Wednesday, March 7, 2018

Long Way Down by Jason Reynolds

I have already admitted my book crush on Jason Reynolds, so I don't need to rhapsodize about him all over again. BUT THIS BOOK. 

I am a happy book, happy ending kind of person, so reading the premise for this book, I was pretty hesitant. I mean, the basic idea is a grieving brother heading out to seek revenge on his brother's death by murdering the suspected killer. 

Happy and cheery right? 

Also, I tend to be a little leery of novels told in verse. 

Still, since it was Jason Reynolds, I decided to push through. And let me tell you, I was richly rewarded. 

I remember Beverly Cleary, in talking about how she came to write Henry Huggins, saying young boys came into the library she was working in and asked where the books about kids like themselves were. Cleary realized there weren't many books about regular little kids, and presto! A literary legend was born. 

Jason Reynolds is writing books so that urban, black teens don't need to ask where the books about them are. 
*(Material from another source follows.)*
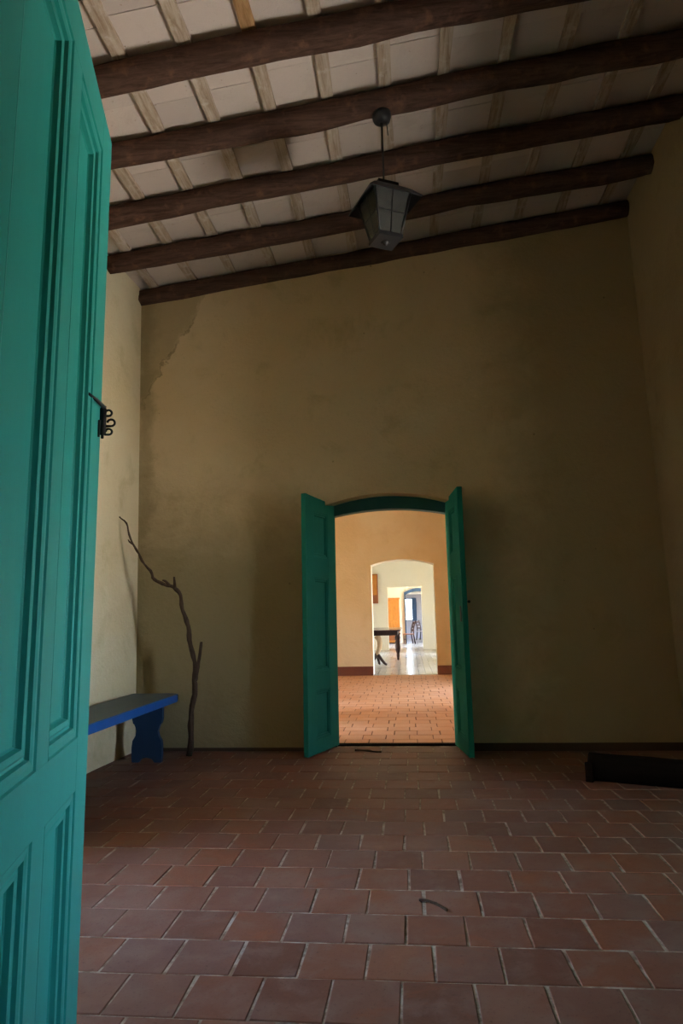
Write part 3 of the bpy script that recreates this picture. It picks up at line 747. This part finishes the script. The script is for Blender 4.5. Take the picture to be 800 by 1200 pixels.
for k in range(4):
    R = Matrix.Rotation(k*math.pi/2, 3, 'Z')
    bm = bmesh.new(); q = []
    for y in (0.0, 0.004):
        for a, z in ((-1, ZB), (1, ZB), (1, ZT), (-1, ZT)): q.append(bm.verts.new(R @ Vector((a*(hz(z)-0.006), -hz(z)+y, z))))
    bm.faces.new(q[:4]); bm.faces.new(list(reversed(q[4:])))
    for i in range(4): bm.faces.new((q[i], q[i+4], q[(i+1) % 4+4], q[(i+1) % 4]))
    pn = from_bm('pane', bm, M['glass'], lan)
    bm = bmesh.new(); zm = (ZB+ZT)/2
    bm_tube(bm, [R @ Vector((-hz(zm), -hz(zm)-0.003, zm)), R @ Vector((hz(zm), -hz(zm)-0.003, zm))], 0.004, 6)
    bm_tube(bm, [R @ Vector((0, -hz(ZB)-0.003, ZB)), R @ Vector((0, -hz(ZT)-0.003, ZT))], 0.004, 6)
    from_bm('glazing_bar', bm, M['lantern'], pn)
box('base_plate', -HB-0.012, HB+0.012, -HB-0.012, HB+0.012, 0.018, 0.05, M['lantern'], lan, 0.004)
bm = bmesh.new(); lathe(bm, [(0.004, -0.012), (0.018, -0.002), (0.022, 0.01), (0.04, 0.02)], seg=12); from_bm('finial', bm, M['lantern'], lan, True)
bm = bmesh.new(); lathe(bm, [(0.018, 0.05), (0.018, 0.12), (0.012, 0.125), (0.030, 0.17), (0.034, 0.205), (0.024, 0.24), (0.006, 0.252)], seg=14)
bl = from_bm('bulb', bm, M['pane'], lan, True)

# ------------------------------------------------------------------ furniture in the far rooms
tab = empty('table', (-1.2, 20.0, 0)); tag(tab, 'long dark polished table in the pale room beyond the archway', 'table')
box('tabletop', -1.05, 0.93, -1.8, 1.8, 0.915, 0.95, M['table_top'], tab, 0.008)
box('apron', -0.95, 0.85, -1.65, 1.65, 0.80, 0.914, M['table_dark'], tab, 0.005)
for x in (0.80, -0.9):
    bm = bmesh.new(); lathe(bm, [(0.03, 0), (0.035, 0.06), (0.05, 0.14), (0.042, 0.17), (0.075, 0.30), (0.082, 0.42), (0.06, 0.5), (0.085, 0.53), (0.06, 0.57), (0.09, 0.66), (0.07, 0.73), (0.095, 0.77), (0.095, 0.80)], x+0.0, 0.85, 14)
    o = from_bm('leg', bm, M['table_dark'], tab, True); o['label'] = 'dark turned leg'
for x in (0.30, -0.75):
    lp = smooth_path([(x-0.02, -1.45, 0.80), (x+0.05, -1.45, 0.68), (x+0.055, -1.45, 0.52), (x+0.0, -1.45, 0.36), (x-0.02, -1.45, 0.28)], 4)
    lg = tube('leg', lp, [0.085-0.03*i/(len(lp)-1) for i in range(len(lp))], M['pale_wood'], tab, 10); lg['label'] = 'pale curved pedestal leg with dark splayed feet'
    for dx, dy in ((0.26, -0.05), (-0.20, -0.05), (0.05, 0.3)):
        fp = smooth_path([(x-0.02, -1.45, 0.33), (x-0.02+dx*0.3, -1.45+dy*0.3, 0.22), (x-0.02+dx*0.75, -1.45+dy*0.75, 0.07), (x-0.02+dx, -1.45+dy, 0.03)], 3)
        tube('foot', fp, [0.055-0.03*i/(len(fp)-1) for i in range(len(fp))], M['table_dark'], lg, 8)
cab = empty('wall_cabinet', (-1.62, Y3-0.1, 1.8)); tag(cab, 'brown wooden cabinet hung on the pale wall above the table', 'cabinet')
box('body', -0.4, 0.4, -0.1, 0.1, 0.0, 1.15, M['red_wood'], cab, 0.008)
box('door', -0.36, 0.36, -0.125, -0.101, 0.32, 1.10, M['orange_wood'], cab, 0.006); box('drawer', -0.36, 0.36, -0.125, -0.101, 0.06, 0.28, M['red_wood'], cab, 0.006)
war = empty('wardrobe', (-0.80, Y4-0.45, 0)); tag(war, 'tall orange varnished wardrobe in the white fourth room', 'wardrobe')
box('body', -0.42, 0.30, -0.28, 0.28, 0.06, 2.08, M['orange_wood'], war, 0.008)
for z0, z1 in ((0.62, 1.02), (1.08, 2.0)): box('door', -0.38, 0.26, -0.305, -0.281, z0, z1, M['orange_wood'], war, 0.006)
box('drawer', -0.38, 0.26, -0.305, -0.281, 0.16, 0.56, M['red_wood'], war, 0.006)
box('plinth', -0.40, 0.28, -0.26, 0.26, 0.0, 0.06, M['table_dark'], war)
box('cornice', -0.46, 0.34, -0.32, 0.30, 2.08, 2.14, M['orange_wood'], war, 0.01)
def chair(name, loc, rz, mat, seatmat, label):
    c = empty(name, loc, rz); tag(c, label, 'chair')
    box('seat', -0.22, 0.22, -0.21, 0.21, 0.43, 0.47, seatmat, c, 0.008)
    for x in (-0.19, 0.19):
        box('leg', x-0.02, x+0.02, -0.20, -0.16, 0, 0.43, mat, c, 0.003)
        tube('back_leg', [(x, 0.26, 0.0), (x, 0.19, 0.45), (x, 0.20, 0.7), (x, 0.30, 1.02)], 0.028, mat, c, 8)
    for z in (0.62, 0.78, 0.94):
        box('back_slat', -0.18, 0.18, 0.19+max(0, (z-0.7)*0.31), 0.21+max(0, (z-0.7)*0.31), z-0.055, z+0.055, mat, c, 0.003)
    box('stretcher', -0.18, 0.18, -0.19, -0.17, 0.2, 0.23, mat, c)
    return c
chair('chair', (-0.10, 31.9, 0), math.radians(-75), M['table_dark'], M['red_wood'], 'dark wooden chair beside the wardrobe in the white room')
chair('chair', (0.62, 36.6, 0), math.radians(60), M['table_dark'], M['lime'], 'dark chair with a pale seat near the end window')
Will, is reeling from his brother's death only a day earlier. A seemingly random shooting that Will thinks is gang related. And if there is one thing Will knows, he knows you have to follow the rules. No crying, no snitching, and get revenge. So Will does what any self-respecting boy would do--follows the rules, grabs a gun, and heads out to get revenge. 

Except, on the ride down in the elevator, Will is visisted by ghosts from his past. They get on one by one at each floor of the building. As they talk to Will and share their stories, Will begins to see that maybe the rules are better off broken. 

As the ghosts share their stories, we see a messy, senseless culture of violence--accidental shootings of children, mistaken revenge killings, burglary gone wrong murders, and a lot of needless pain and sorrow. 

This book begs angry young teens to rethink the vicious cycle of violence. To put down the guns, to find a better way to solve problems, to look to their future and see a world where you don't need to be worried about being gunned down. 



Which is why the cover is now awash in book awards.